### Material provided
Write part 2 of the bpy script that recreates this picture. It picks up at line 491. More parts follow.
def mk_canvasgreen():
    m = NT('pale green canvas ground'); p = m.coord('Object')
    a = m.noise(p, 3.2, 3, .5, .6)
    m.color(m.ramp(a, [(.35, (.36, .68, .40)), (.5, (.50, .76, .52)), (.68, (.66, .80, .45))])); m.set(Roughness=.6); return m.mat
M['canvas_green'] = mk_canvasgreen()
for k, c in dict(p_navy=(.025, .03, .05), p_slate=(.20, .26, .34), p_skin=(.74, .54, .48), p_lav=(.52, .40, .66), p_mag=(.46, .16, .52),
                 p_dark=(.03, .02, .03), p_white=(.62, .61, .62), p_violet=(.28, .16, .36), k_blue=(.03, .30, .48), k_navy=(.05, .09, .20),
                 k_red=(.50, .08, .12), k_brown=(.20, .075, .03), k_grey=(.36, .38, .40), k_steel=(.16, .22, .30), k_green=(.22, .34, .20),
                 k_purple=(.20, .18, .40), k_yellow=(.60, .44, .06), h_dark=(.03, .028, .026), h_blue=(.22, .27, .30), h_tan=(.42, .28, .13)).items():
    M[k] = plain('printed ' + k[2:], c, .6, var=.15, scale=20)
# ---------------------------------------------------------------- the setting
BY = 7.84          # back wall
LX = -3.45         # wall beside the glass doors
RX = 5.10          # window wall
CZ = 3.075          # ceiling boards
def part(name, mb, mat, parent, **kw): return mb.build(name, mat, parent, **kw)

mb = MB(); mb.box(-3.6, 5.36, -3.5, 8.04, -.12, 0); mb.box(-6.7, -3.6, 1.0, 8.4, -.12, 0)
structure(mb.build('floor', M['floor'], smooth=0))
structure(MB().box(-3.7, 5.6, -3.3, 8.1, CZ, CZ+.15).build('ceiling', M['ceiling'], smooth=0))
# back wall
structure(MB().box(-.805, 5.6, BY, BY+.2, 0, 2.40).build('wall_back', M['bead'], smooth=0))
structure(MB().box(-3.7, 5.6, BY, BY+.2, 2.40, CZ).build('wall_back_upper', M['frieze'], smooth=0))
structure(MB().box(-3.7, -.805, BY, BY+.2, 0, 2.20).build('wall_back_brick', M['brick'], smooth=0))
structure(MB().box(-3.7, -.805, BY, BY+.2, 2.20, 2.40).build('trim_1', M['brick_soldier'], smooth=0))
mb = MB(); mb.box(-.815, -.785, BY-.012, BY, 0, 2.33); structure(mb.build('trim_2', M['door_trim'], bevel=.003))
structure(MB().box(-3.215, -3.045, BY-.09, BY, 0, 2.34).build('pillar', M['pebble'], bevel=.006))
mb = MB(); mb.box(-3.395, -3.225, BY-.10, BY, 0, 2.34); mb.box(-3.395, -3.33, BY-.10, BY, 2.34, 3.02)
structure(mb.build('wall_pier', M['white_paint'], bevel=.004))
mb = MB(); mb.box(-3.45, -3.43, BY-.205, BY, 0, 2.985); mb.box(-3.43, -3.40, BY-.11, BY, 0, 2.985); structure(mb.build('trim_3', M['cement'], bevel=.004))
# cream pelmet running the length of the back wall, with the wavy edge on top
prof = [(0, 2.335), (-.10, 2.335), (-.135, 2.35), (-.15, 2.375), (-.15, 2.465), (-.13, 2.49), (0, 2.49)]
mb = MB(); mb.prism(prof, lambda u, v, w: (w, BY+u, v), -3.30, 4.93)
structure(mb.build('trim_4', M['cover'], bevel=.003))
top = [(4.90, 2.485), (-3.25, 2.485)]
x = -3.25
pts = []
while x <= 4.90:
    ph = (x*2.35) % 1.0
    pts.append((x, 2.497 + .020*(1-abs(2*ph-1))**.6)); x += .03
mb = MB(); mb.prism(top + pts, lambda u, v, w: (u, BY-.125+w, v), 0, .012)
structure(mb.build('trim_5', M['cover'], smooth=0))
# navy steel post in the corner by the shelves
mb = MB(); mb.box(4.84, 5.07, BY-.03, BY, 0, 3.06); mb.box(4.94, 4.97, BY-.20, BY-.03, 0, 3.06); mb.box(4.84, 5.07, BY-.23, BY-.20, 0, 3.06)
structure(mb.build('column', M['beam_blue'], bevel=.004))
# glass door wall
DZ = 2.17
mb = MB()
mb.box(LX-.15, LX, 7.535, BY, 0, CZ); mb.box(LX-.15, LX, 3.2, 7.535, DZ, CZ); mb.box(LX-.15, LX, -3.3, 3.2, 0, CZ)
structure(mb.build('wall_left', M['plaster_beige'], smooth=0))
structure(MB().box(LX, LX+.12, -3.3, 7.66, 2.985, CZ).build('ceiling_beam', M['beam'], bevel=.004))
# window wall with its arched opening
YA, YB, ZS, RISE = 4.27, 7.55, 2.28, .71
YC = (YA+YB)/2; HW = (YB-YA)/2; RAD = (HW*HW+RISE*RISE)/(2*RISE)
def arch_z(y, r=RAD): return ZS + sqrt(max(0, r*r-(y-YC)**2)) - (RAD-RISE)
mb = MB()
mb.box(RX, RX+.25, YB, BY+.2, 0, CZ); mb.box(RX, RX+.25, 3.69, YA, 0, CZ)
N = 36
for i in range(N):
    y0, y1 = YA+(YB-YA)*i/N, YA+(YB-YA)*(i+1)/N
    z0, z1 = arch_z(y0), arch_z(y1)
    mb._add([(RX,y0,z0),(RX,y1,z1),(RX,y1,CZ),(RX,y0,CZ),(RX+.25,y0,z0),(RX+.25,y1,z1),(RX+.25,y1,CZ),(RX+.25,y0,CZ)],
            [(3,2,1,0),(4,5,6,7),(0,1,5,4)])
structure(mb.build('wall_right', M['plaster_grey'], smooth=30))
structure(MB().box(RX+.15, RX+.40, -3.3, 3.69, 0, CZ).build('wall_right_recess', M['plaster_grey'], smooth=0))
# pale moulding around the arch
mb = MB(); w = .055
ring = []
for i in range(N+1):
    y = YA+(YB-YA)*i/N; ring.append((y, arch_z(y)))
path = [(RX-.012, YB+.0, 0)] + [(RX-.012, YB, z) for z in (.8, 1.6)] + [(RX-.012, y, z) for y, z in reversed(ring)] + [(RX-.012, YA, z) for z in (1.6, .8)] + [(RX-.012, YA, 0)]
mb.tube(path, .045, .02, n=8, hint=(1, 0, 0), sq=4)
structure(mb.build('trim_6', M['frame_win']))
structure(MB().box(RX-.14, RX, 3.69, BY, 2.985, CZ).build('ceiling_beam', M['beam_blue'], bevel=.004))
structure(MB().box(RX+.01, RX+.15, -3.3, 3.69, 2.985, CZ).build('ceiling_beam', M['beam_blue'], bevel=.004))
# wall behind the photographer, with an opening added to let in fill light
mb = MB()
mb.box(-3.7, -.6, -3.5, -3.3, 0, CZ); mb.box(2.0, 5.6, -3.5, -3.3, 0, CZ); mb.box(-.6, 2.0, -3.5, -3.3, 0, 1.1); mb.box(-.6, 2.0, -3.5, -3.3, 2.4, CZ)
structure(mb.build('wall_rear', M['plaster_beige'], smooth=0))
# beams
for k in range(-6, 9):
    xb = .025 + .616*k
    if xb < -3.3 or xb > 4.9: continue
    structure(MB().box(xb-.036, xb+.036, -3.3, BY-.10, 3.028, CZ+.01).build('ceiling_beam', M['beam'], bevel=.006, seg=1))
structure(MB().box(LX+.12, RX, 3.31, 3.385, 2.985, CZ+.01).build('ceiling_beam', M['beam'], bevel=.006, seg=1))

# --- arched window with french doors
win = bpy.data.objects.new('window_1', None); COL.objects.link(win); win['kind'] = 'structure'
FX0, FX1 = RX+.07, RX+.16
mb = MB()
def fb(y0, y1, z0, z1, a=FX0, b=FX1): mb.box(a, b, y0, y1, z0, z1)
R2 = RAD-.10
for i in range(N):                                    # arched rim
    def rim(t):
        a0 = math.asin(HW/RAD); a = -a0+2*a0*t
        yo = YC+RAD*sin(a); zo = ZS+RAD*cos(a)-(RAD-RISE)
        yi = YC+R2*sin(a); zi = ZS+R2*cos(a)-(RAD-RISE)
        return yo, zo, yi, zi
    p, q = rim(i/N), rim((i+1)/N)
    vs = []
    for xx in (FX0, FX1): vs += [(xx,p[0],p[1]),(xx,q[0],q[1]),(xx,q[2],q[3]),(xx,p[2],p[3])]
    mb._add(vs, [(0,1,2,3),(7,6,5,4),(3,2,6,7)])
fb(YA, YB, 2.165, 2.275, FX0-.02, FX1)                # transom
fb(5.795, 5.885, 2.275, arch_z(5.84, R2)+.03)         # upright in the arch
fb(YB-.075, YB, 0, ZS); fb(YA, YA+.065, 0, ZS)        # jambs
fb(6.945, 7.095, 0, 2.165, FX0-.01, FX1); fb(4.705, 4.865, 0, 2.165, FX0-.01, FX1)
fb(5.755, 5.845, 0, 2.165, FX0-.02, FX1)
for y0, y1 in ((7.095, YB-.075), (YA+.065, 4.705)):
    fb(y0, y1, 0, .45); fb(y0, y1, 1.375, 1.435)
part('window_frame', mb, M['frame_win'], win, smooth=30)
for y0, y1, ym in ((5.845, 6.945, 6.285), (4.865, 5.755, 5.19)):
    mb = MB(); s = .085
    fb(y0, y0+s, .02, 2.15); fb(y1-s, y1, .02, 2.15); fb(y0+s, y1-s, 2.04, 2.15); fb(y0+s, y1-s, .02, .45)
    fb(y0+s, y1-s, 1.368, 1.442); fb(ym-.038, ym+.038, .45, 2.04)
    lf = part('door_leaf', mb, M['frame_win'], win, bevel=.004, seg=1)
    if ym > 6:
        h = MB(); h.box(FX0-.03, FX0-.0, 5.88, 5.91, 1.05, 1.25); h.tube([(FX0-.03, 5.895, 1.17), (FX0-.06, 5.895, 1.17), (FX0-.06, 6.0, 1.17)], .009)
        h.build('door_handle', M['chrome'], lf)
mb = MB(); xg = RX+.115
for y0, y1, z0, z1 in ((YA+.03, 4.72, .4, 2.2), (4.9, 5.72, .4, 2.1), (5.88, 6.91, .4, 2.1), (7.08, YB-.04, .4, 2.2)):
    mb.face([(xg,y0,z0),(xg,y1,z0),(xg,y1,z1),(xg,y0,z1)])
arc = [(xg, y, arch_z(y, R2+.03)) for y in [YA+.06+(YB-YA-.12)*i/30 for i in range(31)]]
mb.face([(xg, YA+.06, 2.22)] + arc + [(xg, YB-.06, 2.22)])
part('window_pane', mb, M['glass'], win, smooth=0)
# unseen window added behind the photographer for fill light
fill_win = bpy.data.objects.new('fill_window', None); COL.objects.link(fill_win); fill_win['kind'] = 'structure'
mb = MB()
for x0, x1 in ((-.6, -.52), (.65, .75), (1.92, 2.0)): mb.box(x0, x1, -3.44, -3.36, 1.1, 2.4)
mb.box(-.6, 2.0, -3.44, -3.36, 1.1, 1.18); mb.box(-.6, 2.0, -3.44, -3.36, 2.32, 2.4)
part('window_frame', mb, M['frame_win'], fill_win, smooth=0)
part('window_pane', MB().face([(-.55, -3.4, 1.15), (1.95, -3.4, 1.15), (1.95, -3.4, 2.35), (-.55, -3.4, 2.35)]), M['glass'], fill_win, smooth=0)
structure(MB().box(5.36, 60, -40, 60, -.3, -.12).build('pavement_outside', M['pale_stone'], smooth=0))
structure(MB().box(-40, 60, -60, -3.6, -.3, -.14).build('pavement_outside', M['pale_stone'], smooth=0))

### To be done
Return the opening line of the data and every line after it through the line containing "def part(name, mb, mat, parent, **kw): return", please, exactly as written and with nothing added.

### Finished task
Write part 2 of the bpy script that recreates this picture. It picks up at line 491. More parts follow.
def mk_canvasgreen():
    m = NT('pale green canvas ground'); p = m.coord('Object')
    a = m.noise(p, 3.2, 3, .5, .6)
    m.color(m.ramp(a, [(.35, (.36, .68, .40)), (.5, (.50, .76, .52)), (.68, (.66, .80, .45))])); m.set(Roughness=.6); return m.mat
M['canvas_green'] = mk_canvasgreen()
for k, c in dict(p_navy=(.025, .03, .05), p_slate=(.20, .26, .34), p_skin=(.74, .54, .48), p_lav=(.52, .40, .66), p_mag=(.46, .16, .52),
                 p_dark=(.03, .02, .03), p_white=(.62, .61, .62), p_violet=(.28, .16, .36), k_blue=(.03, .30, .48), k_navy=(.05, .09, .20),
                 k_red=(.50, .08, .12), k_brown=(.20, .075, .03), k_grey=(.36, .38, .40), k_steel=(.16, .22, .30), k_green=(.22, .34, .20),
                 k_purple=(.20, .18, .40), k_yellow=(.60, .44, .06), h_dark=(.03, .028, .026), h_blue=(.22, .27, .30), h_tan=(.42, .28, .13)).items():
    M[k] = plain('printed ' + k[2:], c, .6, var=.15, scale=20)
# ---------------------------------------------------------------- the setting
BY = 7.84          # back wall
LX = -3.45         # wall beside the glass doors
RX = 5.10          # window wall
CZ = 3.075          # ceiling boards
def part(name, mb, mat, parent, **kw): return mb.build(name, mat, parent, **kw)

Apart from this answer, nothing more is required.